### What needs to be done
Reproduce each line from the first in the data through the line that contains "from mathutils import Vector, Matrix" exactly; give nothing else.
···
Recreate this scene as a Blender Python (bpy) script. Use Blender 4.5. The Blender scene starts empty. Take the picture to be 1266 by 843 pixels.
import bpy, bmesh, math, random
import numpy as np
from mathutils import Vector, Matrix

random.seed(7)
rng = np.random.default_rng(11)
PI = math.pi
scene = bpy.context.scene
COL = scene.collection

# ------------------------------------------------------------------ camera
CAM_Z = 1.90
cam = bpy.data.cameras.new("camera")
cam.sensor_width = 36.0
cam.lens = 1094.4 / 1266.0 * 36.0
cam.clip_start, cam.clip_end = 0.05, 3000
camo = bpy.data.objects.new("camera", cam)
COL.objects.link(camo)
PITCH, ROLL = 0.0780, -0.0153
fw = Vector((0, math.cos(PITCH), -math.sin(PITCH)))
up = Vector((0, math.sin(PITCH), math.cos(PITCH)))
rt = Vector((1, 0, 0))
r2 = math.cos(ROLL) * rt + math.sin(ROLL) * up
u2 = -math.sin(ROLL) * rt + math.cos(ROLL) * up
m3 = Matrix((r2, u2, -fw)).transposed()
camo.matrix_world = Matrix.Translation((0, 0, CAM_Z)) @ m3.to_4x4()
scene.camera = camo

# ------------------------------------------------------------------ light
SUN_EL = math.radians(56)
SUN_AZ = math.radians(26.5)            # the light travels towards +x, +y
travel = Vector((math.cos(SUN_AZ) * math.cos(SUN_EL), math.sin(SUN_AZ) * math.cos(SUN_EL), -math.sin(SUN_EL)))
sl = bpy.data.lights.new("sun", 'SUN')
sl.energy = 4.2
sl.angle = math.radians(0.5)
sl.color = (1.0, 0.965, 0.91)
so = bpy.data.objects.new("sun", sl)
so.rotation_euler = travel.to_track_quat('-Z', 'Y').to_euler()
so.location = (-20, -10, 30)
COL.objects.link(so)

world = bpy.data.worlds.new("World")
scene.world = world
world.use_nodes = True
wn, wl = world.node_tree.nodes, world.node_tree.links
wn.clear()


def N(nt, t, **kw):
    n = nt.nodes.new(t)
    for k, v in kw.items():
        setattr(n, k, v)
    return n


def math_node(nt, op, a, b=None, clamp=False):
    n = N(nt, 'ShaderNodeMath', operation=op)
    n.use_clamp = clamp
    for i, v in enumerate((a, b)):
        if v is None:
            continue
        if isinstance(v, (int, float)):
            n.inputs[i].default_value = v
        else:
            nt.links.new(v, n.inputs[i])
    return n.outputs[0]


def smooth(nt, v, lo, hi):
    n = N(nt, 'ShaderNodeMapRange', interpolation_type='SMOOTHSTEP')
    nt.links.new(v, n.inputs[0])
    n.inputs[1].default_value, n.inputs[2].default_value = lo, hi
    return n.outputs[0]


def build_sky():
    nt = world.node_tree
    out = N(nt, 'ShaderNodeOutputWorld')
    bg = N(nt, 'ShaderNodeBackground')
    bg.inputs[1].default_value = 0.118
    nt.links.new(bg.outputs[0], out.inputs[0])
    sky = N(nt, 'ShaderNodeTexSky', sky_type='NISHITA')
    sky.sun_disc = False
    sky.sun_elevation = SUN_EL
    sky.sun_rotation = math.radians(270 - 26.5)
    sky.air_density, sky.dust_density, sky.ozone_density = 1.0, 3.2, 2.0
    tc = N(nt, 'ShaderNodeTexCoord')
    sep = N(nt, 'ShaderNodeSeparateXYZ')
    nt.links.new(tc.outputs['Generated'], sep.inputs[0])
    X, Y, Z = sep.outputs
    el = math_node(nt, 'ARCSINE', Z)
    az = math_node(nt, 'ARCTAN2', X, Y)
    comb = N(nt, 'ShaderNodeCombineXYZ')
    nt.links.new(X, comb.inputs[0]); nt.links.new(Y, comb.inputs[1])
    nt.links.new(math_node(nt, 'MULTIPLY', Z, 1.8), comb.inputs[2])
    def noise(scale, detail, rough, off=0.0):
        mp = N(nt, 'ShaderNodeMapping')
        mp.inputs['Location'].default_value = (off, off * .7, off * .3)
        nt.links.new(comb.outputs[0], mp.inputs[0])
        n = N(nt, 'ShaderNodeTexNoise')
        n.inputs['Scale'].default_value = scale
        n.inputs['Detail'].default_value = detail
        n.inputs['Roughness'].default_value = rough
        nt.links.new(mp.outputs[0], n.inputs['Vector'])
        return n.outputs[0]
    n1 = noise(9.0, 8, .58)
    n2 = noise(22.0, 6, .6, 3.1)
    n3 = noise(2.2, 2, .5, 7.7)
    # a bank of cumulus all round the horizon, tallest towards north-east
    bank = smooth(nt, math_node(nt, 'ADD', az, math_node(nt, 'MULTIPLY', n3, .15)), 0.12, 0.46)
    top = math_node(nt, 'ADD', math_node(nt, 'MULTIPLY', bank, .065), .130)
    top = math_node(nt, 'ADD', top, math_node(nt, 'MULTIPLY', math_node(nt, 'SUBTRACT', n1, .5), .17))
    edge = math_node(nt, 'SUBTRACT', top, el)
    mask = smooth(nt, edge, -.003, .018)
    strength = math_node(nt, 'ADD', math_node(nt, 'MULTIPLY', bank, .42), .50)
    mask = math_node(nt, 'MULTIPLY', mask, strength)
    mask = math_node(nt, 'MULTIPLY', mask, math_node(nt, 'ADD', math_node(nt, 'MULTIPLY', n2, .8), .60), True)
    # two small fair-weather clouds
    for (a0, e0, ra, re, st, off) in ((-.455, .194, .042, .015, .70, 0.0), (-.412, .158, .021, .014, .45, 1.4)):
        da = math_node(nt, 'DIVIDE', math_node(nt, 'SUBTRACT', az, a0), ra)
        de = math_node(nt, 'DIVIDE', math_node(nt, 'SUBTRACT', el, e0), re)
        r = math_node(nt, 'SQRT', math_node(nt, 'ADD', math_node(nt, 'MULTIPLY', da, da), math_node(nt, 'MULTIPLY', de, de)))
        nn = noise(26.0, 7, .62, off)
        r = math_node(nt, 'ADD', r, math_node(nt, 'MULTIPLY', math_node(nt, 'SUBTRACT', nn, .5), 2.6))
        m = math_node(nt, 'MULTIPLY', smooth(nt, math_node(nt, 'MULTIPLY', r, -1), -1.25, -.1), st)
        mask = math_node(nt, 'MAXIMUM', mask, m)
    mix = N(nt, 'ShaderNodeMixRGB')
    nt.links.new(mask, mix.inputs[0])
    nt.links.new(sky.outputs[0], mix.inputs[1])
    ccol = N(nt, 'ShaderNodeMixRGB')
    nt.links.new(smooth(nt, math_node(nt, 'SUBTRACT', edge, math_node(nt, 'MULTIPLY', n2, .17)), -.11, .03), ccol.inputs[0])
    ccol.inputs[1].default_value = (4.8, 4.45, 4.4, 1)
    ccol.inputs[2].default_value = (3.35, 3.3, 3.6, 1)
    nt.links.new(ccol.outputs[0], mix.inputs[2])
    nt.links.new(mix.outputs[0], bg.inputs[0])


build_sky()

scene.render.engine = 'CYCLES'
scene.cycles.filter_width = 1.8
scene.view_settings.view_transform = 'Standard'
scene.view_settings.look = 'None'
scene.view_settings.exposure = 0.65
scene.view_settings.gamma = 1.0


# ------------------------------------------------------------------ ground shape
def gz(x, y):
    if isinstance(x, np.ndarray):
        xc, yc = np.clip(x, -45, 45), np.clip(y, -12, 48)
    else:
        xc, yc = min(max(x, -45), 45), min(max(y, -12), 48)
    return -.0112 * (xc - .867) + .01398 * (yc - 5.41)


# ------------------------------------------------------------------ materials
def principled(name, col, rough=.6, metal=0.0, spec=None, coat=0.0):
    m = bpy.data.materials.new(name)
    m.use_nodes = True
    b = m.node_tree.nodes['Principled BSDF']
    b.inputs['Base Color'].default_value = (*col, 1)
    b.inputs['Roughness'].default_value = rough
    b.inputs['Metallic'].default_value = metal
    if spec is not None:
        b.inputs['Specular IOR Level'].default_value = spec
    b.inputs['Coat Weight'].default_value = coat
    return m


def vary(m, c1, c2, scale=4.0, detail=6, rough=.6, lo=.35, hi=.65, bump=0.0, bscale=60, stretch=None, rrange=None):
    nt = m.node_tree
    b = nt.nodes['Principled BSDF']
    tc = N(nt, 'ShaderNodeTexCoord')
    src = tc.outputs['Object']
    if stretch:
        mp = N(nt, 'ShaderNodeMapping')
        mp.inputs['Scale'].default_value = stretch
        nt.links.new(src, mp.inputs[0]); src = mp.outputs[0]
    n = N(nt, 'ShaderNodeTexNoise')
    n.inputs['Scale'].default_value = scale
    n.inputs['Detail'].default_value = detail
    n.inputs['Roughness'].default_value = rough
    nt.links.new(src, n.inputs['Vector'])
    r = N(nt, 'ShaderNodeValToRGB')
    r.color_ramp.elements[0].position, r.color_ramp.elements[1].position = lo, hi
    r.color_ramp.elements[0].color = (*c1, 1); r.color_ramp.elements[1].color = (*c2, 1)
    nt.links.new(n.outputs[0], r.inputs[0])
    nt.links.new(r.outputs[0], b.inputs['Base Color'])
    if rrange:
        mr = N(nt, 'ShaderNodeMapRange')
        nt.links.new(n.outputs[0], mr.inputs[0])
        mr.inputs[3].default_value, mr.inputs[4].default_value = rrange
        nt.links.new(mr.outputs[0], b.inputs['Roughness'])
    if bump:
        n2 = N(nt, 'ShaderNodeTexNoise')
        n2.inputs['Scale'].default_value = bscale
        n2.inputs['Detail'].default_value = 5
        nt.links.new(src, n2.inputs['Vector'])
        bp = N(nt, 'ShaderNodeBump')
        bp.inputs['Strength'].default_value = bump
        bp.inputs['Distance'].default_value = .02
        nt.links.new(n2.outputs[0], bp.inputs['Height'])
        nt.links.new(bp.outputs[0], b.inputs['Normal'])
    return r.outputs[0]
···
### The answer
Recreate this scene as a Blender Python (bpy) script. Use Blender 4.5. The Blender scene starts empty. Take the picture to be 1266 by 843 pixels.
import bpy, bmesh, math, random
import numpy as np
from mathutils import Vector, Matrix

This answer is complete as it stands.